Mais il était plus naturel que ce sentiment éclatât dans le Nord, où le long régime de H. Christophe avait toujours excité la méfiance et la haine contre la France, où existait une opposition permanente contre le système du gouvernement, surtout parmi les anciens généraux du régime déchu qui avaient essayé d’y établir un État distinct de la République. Au Cap-Haïtien, le général Magny, qui ne partageait pas leur sentiment, qui s’était pénétré des grandes vues politiques de Pétion, suivies par son successeur à l’égard de la France, en recevant l’information officielle de ce qui s’était passé à la capitale, avait fait publier avec pompes la proclamation du Président, du 11 juillet ; par ses soins, le chef-lieu du Nord fut illuminé pendant trois jours de suite. Ces démonstrations, calculées sans doute pour rallier l’opinion en faveur du gouvernement, déplurent singulièrement aux généraux du Nord et à d’autres officiers, à des fonctionnaires publics et à des particuliers : ils manifestèrent si hautement leur désapprobation de la conduite tenue au Port-au-Prince, que Magny jugea la situation assez grave pour la mander à Boyer et l’engager à se transporter au Cap-Haïtien.
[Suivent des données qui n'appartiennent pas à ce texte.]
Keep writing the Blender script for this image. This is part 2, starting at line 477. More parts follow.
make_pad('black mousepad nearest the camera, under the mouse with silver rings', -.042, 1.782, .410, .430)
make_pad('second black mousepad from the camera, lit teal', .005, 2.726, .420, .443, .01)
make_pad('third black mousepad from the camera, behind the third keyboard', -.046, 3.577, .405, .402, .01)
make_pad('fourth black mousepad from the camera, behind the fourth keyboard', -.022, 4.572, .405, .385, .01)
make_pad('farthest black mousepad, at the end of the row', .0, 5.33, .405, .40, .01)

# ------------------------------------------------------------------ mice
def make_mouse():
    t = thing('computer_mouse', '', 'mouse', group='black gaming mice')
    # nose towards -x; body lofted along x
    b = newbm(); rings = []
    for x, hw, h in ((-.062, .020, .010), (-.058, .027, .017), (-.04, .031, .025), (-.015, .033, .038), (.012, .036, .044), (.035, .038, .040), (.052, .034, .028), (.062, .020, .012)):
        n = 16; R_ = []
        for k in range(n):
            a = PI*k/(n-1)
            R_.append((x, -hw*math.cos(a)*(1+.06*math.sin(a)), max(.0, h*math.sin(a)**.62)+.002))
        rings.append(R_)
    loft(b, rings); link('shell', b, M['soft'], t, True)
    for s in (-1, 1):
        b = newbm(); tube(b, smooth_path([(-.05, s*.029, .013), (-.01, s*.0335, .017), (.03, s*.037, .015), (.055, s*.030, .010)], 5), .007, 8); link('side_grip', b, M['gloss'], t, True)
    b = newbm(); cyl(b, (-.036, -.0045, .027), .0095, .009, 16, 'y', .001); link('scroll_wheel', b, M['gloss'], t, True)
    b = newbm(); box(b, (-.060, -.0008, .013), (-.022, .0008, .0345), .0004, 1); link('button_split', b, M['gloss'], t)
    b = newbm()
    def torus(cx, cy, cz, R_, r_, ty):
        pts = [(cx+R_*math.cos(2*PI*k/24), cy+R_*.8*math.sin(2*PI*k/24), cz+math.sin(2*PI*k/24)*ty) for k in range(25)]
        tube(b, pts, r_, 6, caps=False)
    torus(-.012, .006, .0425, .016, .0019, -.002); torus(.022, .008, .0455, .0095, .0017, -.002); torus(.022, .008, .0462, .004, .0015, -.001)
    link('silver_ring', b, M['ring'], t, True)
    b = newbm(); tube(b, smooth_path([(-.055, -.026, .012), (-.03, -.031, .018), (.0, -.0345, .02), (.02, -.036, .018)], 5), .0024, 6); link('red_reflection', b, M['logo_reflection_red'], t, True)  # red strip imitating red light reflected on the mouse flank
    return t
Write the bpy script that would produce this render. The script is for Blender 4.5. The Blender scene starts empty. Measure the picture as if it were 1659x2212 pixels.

[…] il n’y eut que trop de gens satisfaits de cette espèce d’échec subi par son gouvernement, parmi ceux qui lui étaient opposés personnellement. Malheureusement, — nous l’avons déjà dit. — il avait eu le tort de ne pas imiter la conduite de Pétion, il avait négligé ce qui pouvait le plus excuser, sinon justifier la sienne ; et quand il apprit que de tous côtés on lui jetait la pierre, quand les journaux étrangers vinrent augmenter cette fâcheuse situation par leurs réflexions plus ou moins acerbes sur l’acceptation de l’ordonnance, le Président se laissa aller à une sorte de dégoût dans ses rapports avec les fonctionnaires et les citoyens. Dès cette époque, il n’eut plus cet enthousiasme qu’il avait toujours montré dans les affaires publiques. Il continua, certainement, de prouver la fermeté, l’énergie de son âme dans les circonstances difficiles qui survinrent ensuite ; mais on peut dire qu’il était désenchanté du pouvoir. Son caractère était trop impressionnable pour ne pas l’être.